By Haley Altman, Strategic Advisor, Litera
Part of a series of articles from Litera leaders on themes related to the ILTACON 2022 event.
Businesses love to use data, charts, and facts to sell themselves to investors and customers. As a former entrepreneur who successfully built a product and company, I have learned that good storytelling effectively complements all that data if you want to engage your audience more thoroughly.
While pitching my company Doxly, which Litera acquired in 2019, I found that I could capture my audiences' interest with narratives that created an emotional bond with them.
As the legal tech world looks forward to gathering at the upcoming ILTACON 2022 conference, it occurs to me that storytelling techniques are at least as useful for legal technologists and innovation leaders pushing technology adoption within their organizations as they are for entrepreneurs launching their shiny new startups.
Like the heads of startups, legal tech professionals are often required to convince an audience of some ideal future state and a path to get there. The audience for that message can be very diverse. It can consist of partners and associates who must see how tech adoption will impact their day-to-day work, CIOs trying to balance a firm's strategy with its technology resources, and firm leaders trying to articulate a strategy for growth.
So, from the perspective of someone who has successfully leveraged storytelling in my business journey, here are some tips on leveraging each element of what I call the "Arc of the Story" to reach those audiences and successfully implement legal tech solutions.
Know the Audience
Tailoring your message to each audience is critically important. Understanding the specific needs of each group through research and needs assessment helps you craft a message that resonates. For example, when discussing technology adoption, the value propositions for partners will be different from associates. The reasons a firm leadership chooses to invest in new technology might differ from the drivers that resonate with end users.
As a legal technology and innovation leader, it's your job to understand those different perspectives and tailor each message.
A Hook
A hook is an opening statement designed to get your audience's attention and create questions that beg to be resolved. The hook should create some drama and an incentive for the audience to pay attention as it tries to understand how the issue posed in the hook will be addressed or resolved by the proposed solution.
A hook can come in the form of some surprising statistic, an anecdote that tells something about the audience's situation, or a quotation that sets up a paradox or dilemma.

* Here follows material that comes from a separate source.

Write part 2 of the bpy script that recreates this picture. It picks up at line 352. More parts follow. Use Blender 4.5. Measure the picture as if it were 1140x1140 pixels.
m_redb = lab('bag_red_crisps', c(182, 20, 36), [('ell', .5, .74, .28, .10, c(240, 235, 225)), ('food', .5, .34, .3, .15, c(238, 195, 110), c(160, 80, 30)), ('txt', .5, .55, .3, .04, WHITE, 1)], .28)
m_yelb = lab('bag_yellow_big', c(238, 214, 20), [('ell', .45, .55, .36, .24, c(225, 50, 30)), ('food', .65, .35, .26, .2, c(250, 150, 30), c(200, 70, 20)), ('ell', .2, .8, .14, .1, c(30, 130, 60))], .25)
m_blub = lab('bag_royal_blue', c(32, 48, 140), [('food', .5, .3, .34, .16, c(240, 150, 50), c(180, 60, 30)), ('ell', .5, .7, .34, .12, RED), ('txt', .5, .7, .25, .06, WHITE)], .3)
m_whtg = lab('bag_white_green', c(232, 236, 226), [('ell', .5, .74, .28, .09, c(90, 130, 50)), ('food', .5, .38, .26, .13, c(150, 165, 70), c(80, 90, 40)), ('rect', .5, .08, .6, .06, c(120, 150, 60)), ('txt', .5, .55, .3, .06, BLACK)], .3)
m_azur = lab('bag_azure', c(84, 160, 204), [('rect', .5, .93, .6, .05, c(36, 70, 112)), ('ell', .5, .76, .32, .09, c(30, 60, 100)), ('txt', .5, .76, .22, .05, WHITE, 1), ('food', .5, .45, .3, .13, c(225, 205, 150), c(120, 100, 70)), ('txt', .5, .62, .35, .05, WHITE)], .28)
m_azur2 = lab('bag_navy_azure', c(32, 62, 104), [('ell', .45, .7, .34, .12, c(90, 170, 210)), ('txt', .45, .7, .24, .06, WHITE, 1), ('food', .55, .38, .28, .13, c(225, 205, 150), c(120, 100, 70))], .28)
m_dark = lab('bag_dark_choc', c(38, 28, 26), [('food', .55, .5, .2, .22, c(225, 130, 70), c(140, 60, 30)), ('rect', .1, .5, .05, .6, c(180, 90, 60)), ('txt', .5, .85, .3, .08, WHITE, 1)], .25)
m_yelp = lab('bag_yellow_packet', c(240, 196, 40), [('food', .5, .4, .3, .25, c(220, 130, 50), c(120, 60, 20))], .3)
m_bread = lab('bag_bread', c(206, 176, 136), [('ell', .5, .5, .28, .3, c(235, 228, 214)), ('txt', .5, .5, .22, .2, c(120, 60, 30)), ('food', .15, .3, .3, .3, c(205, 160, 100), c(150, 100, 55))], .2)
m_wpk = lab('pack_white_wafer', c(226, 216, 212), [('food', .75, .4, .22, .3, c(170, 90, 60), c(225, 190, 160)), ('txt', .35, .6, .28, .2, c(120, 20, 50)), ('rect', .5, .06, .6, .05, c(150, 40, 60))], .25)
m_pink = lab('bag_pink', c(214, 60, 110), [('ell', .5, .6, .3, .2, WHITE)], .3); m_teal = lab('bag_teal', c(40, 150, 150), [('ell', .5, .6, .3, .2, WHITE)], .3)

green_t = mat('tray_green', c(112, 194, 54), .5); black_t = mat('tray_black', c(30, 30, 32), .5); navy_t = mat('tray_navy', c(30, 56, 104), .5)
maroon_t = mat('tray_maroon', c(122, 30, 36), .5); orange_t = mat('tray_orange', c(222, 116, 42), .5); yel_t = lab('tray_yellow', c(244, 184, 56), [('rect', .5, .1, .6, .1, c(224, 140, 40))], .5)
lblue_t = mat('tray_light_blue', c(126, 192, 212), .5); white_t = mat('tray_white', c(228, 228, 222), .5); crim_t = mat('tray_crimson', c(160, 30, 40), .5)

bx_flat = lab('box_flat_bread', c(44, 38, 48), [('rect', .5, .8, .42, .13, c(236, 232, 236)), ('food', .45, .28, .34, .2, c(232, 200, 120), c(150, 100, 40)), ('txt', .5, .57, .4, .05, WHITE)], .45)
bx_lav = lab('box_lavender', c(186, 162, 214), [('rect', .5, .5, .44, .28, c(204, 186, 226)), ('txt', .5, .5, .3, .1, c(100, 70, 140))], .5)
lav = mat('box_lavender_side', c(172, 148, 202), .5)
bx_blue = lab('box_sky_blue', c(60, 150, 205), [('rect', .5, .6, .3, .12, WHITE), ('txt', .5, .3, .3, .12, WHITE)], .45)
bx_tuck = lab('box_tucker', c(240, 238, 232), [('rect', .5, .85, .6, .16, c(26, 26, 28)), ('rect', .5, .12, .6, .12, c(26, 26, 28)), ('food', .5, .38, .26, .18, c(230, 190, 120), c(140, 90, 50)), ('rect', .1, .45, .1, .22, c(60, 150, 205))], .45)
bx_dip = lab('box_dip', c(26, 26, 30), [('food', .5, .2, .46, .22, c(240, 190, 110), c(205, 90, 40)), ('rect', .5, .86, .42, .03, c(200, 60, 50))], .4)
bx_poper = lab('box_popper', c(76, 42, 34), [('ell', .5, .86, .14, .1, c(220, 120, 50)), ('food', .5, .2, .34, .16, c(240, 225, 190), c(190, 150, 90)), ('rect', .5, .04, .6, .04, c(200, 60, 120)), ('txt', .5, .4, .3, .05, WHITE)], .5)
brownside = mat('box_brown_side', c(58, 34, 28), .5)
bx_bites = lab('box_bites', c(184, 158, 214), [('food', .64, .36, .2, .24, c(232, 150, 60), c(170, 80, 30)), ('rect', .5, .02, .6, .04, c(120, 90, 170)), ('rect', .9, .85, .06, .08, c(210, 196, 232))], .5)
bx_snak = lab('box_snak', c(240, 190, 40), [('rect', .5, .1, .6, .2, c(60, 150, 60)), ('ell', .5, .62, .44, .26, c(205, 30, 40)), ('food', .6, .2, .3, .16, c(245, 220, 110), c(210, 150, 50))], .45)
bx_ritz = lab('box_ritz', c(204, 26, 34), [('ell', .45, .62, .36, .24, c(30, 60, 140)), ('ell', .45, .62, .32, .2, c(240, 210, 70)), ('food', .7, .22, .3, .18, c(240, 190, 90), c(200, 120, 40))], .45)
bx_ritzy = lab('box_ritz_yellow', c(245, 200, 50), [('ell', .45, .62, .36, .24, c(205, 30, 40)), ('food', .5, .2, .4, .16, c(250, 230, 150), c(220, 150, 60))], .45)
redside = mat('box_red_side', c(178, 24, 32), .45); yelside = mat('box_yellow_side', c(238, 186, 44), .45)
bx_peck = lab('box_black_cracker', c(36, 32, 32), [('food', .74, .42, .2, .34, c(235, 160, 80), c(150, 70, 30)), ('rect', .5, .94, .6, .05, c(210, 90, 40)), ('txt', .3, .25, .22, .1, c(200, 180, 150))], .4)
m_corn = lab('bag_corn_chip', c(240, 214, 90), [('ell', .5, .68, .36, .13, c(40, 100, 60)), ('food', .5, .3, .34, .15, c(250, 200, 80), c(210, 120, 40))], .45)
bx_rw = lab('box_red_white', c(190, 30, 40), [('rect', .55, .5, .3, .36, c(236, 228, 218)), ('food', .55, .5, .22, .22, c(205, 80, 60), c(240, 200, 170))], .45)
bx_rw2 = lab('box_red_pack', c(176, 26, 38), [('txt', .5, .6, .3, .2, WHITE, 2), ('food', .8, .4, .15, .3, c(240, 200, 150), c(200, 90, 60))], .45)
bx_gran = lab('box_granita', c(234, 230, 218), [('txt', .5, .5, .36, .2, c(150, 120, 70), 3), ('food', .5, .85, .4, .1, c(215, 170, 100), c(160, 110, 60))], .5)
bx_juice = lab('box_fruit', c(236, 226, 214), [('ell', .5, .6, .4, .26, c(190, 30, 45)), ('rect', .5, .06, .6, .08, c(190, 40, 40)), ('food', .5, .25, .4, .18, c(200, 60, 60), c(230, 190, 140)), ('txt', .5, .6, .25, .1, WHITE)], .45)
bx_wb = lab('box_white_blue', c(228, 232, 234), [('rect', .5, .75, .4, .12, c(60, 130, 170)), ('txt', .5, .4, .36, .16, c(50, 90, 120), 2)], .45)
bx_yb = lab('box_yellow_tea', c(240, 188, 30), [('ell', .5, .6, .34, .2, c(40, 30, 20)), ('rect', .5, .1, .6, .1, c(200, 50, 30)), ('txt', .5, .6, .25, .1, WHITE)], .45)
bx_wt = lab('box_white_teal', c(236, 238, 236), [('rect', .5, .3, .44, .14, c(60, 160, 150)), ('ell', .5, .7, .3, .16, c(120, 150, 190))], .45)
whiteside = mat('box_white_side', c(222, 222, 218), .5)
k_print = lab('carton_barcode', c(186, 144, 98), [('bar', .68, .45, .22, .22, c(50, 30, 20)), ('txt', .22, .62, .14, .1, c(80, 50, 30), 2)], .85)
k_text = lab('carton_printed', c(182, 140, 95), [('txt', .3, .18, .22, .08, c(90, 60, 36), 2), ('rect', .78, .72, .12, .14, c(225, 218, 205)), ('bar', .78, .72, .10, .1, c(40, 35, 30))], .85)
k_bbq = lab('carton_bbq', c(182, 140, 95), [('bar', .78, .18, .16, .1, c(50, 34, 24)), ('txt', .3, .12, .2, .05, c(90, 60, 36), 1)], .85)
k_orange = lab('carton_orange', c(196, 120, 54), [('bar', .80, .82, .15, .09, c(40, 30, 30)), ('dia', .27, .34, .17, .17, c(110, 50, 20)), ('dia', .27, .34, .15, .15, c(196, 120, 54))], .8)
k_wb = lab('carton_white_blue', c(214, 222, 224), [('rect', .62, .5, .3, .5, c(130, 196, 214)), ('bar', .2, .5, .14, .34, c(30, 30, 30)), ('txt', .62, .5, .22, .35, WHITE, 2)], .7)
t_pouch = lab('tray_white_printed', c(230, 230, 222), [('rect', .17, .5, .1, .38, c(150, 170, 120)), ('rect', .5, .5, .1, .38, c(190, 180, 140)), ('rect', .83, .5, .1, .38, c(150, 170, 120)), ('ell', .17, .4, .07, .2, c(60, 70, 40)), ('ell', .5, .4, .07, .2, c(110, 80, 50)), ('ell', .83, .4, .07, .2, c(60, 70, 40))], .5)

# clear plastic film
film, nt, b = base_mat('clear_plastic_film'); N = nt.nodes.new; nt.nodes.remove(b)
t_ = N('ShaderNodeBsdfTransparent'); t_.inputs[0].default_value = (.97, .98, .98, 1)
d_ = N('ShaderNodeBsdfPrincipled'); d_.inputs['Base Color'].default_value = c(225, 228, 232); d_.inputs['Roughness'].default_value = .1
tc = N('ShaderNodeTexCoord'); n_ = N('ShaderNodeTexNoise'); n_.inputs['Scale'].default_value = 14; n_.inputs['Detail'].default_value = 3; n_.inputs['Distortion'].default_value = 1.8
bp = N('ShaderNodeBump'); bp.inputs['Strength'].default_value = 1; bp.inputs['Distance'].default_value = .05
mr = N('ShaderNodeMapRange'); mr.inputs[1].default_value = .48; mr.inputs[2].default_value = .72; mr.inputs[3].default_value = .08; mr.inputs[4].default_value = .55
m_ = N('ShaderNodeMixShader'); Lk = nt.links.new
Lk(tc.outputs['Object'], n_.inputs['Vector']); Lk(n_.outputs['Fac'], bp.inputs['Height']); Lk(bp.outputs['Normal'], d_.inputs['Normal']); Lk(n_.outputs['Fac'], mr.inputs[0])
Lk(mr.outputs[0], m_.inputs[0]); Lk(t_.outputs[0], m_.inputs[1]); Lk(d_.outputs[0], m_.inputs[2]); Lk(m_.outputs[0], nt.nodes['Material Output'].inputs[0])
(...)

As I was starting to pitch the idea of Doxly, my hook was that, while I didn't have a product yet, I could show that we had an incredible knowledge of the space and the problems we were trying to solve.

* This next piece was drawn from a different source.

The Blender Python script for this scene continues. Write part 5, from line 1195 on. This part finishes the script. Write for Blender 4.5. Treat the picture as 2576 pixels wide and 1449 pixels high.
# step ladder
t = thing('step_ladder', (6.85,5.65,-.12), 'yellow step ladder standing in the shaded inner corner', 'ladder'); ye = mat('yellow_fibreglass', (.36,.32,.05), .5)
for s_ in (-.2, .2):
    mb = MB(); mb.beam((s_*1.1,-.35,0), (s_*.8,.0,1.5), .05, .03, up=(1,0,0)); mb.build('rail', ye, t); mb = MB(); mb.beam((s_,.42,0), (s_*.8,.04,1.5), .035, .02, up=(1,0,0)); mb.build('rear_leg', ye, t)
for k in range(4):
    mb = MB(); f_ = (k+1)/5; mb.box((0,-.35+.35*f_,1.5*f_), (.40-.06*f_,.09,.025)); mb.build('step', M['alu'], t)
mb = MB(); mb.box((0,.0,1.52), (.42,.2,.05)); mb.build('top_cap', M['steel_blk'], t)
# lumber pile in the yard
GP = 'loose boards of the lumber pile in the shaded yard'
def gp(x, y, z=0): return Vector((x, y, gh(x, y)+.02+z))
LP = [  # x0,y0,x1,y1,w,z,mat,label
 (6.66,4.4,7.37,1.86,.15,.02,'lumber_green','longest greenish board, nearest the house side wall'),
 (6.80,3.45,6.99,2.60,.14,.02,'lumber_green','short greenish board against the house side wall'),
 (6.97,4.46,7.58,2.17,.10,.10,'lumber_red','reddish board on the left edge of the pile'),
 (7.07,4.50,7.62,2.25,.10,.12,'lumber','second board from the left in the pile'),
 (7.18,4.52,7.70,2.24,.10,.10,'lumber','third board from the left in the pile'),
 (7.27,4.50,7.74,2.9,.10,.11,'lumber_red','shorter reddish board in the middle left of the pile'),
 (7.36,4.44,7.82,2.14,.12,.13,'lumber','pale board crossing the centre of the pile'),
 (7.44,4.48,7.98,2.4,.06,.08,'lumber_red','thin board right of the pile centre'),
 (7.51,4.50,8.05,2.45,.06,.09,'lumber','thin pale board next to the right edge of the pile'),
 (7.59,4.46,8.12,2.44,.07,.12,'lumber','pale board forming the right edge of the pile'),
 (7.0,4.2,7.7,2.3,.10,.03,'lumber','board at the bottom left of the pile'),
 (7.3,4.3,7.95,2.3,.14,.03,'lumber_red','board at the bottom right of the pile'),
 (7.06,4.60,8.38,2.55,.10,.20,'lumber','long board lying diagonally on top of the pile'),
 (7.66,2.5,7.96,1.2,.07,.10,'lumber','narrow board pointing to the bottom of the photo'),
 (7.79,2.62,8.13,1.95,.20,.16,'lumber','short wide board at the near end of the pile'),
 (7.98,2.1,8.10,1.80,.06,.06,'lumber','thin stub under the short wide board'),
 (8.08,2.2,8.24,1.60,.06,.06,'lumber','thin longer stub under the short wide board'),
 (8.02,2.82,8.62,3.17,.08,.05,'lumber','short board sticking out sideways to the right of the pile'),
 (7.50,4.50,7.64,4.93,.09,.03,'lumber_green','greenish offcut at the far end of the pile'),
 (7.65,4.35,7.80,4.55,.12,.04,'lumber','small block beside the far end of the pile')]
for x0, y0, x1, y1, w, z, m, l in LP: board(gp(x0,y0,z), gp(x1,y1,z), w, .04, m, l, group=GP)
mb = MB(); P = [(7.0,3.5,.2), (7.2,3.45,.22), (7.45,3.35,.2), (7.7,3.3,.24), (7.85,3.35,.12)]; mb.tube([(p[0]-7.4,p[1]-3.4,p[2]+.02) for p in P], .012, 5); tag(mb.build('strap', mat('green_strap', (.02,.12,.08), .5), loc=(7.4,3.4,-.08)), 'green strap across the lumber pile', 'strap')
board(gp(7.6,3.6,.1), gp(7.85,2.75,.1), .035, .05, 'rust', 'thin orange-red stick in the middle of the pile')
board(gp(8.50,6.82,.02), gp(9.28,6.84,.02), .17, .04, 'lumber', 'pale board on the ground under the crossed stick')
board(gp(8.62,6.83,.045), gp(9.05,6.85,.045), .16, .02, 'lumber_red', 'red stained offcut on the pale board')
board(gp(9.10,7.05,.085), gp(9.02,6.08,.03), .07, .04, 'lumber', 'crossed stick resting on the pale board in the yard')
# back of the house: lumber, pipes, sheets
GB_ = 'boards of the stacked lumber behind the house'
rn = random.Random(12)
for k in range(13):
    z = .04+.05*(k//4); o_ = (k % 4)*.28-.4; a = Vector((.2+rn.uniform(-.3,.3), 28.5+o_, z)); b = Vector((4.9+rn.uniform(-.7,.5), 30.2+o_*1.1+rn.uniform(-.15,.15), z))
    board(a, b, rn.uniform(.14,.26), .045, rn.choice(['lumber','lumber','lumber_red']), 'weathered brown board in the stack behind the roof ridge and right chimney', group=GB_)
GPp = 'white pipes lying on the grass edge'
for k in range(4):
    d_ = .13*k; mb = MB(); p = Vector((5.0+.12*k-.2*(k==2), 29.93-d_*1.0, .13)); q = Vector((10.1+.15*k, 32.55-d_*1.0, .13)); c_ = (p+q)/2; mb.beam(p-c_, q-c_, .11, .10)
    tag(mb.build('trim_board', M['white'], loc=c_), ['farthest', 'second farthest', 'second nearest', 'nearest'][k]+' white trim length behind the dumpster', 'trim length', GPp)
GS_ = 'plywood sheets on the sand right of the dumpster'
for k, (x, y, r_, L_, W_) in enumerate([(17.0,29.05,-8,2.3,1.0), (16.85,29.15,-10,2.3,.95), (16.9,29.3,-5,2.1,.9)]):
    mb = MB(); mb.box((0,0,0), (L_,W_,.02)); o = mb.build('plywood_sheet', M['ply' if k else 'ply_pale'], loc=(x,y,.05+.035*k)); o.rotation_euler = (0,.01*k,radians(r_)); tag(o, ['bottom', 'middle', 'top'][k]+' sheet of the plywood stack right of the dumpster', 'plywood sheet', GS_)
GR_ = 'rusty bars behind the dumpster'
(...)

In your legal tech role, you might be trying to win over a group of potential product champions with a hook that places them in the center of the process you are pitching. Make them a part of defining the problems that the firm can solve with this new tool and piloting their solutions. The hook is the prospect of helping to a path to success.

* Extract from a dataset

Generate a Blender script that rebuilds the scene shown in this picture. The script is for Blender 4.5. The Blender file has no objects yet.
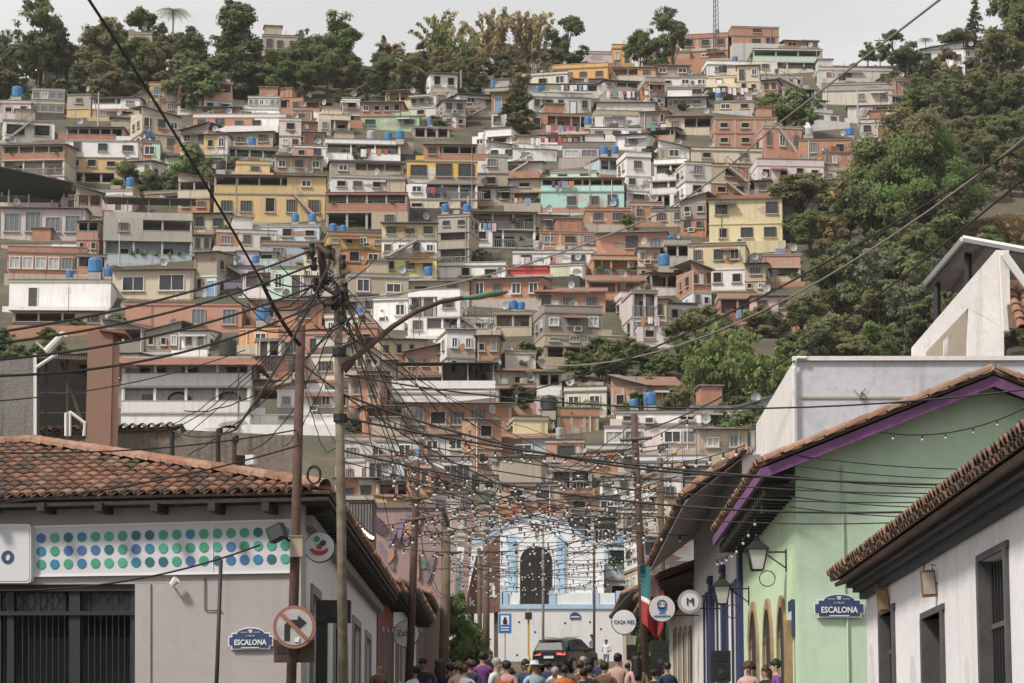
import bpy, bmesh, math, random
from mathutils import Vector, Matrix, noise
R = math.radians
rnd = random.Random(7)
scene = bpy.context.scene
COL = scene.collection

# ------------------------------------------------------------------ camera
F = 2844.4
HORIZON, VPX = 797.0, 533.0
PITCH = math.atan((HORIZON - 341.5) / F)
YAW = (VPX - 512) * math.cos(PITCH) / F
cam_d = bpy.data.cameras.new('camera'); cam = bpy.data.objects.new('camera', cam_d); COL.objects.link(cam)
cam_d.lens = 100; cam_d.sensor_width = 36; cam_d.clip_start = 0.5; cam_d.clip_end = 4000
cam.location = (0, 0, 0); cam.rotation_euler = (R(90) + PITCH, 0, YAW)
scene.camera = cam
CM = cam.rotation_euler.to_matrix()

def P(px, py, Y):
    d = CM @ Vector(((px - 512) / F, (341.5 - py) / F, -1.0))
    return d * (Y / d.y)

def proj(v):
    c = CM.transposed() @ Vector(v)
    return (512 + F * c.x / -c.z, 341.5 - F * c.y / -c.z)

# ------------------------------------------------------------------ terrain
PROF = [(-200, -1.5), (10, -1.5), (32, -0.65), (48, 0.5), (100, 3.25), (122, 4.75), (140, 6.0), (150, 6.45), (165, 7.2), (176, 10.5), (190, 13.0),
        (215, 22.5), (260, 36.3), (300, 52.4), (345, 72.4), (400, 96.6), (440, 114.0), (470, 120), (540, 117), (1000, 60), (2500, 20)]
def prof(y):
    for (a, za), (b, zb) in zip(PROF, PROF[1:]):
        if y <= b:
            t = (y - a) / (b - a)
            return za + (zb - za) * t
    return PROF[-1][1]
def H(x, y):
    z = prof(y)
    if y > 195:
        k = min(1, (y - 195) / 30)
        z += k * (1.6 * noise.noise(Vector((x * .03, y * .03, 3.1))) + .5 * noise.noise(Vector((x * .15, y * .15, 7.7))))
        if x < -75: z -= k * (-75 - x) * .06
        if x > 80: z += k * min(14, (x - 80) * .10)
    return z
def hitY(px, py, lo=150, hi=455):
    y = lo
    while y < hi:
        p = P(px, py, y)
        if p.z <= H(p.x, y): return y
        y += .5
    return hi

# ------------------------------------------------------------------ object helpers
def tag(o, label=None, cat=None, group=None, kind=None):
    if label: o['label'] = label
    if cat: o['category'] = cat
    if group: o['group'] = group
    if kind: o['kind'] = kind
    return o
def empty(name, loc, rz=0.0):
    o = bpy.data.objects.new(name, None); COL.objects.link(o)
    o.location = loc; o.rotation_euler = (0, 0, rz); o.empty_display_size = .3
    return o
def thing(name, label, cat, loc, rz=0.0, group=None):
    return tag(empty(name, loc, rz), label, cat, group)
def copy_tree(o, parent=None):
    c = o.copy(); COL.objects.link(c)
    if parent: c.parent = parent
    for ch in list(o.children): copy_tree(ch, c)
    return c
def inst(name, mesh, parent, loc, rz=0.0, scale=None):
    o = bpy.data.objects.new(name, mesh); COL.objects.link(o)
    o.parent = parent; o.location = loc; o.rotation_euler = (0, 0, rz)
    if scale: o.scale = scale
    return o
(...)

For the broader audience of end users, the hook for the very same initiative might be much different. Here the story might focus on the fact that the technology actually works; the proven successes and benefits provided by the pilot group become the hook to draw end users into the story.
A Problem Statement
Every story needs to include a statement of the problem you are trying to solve. The focus should be on the pain a target group is experiencing and why the solution is essential and not just a "nice to have."
In my experience, this is an area where many storytellers get tripped up. They focus on the features and benefits, not the high-level issues that will be solved if you get people to change how they work.
For example, when I started to demo an automated signatures feature within Doxly, I was excited to show how the signature block is created and added to a page. I should have focused on the pain point of how many times the user would otherwise have to manually create a block for one signer when a typical deal might require at least ten signature blocks per person or more. Because I focused on the feature and how it looked and operated, the problem statement got lost. This potential customer focused on the appearance of the signature block and its typeface, which he didn't like!
Keep the narrative focused on those pain points and build an emotional connection to the solution you are proposing, rather than dangling features and functionality at an early stage. Concentrate on the "why" and the intended outcome, and not so much on the "how."
The Solution
Why is this product uniquely positioned to solve the problem? Focus on the problem statements you've already set up in the narrative and show how the proposed solution addresses them.
Highlight what will change. Does the process now have fewer steps? Will it generate data that will allow you to measure things you couldn't see before? Will it reduce known risks to the client or the firm?
Here again, the solution is not just a list of features and benefits. It's a proposition that directly ties back to the needs and problem statements the story has already identified. It should be the equivalent of a literary denouement, a resolution of the plot line that ties up all the drama set up at the tale's beginning.
Data-Driven Results
Solutions should be tied to ROI and specific results people can see. People are willing to endure the pain of changing if a significant value can be assigned to that effort.
As you pilot and educate your audiences about your solution, the more you can let them leverage data to confirm the value for themselves, the better.
The End
You'll want to leave your audiences excited and engaged. If possible, circle back to your hook and show them how the solution you are proposing closes the loop on the engaging premise you generated at the beginning of your story.
Every implementation of legal tech or new legal processes leads to a story that gets told afterward. We've all heard those stories, and the success stories get repeated. Storytelling at the early stage of any adoption process allows you to seize the narrative from the start and create an emotional connection with people you'll need on your side.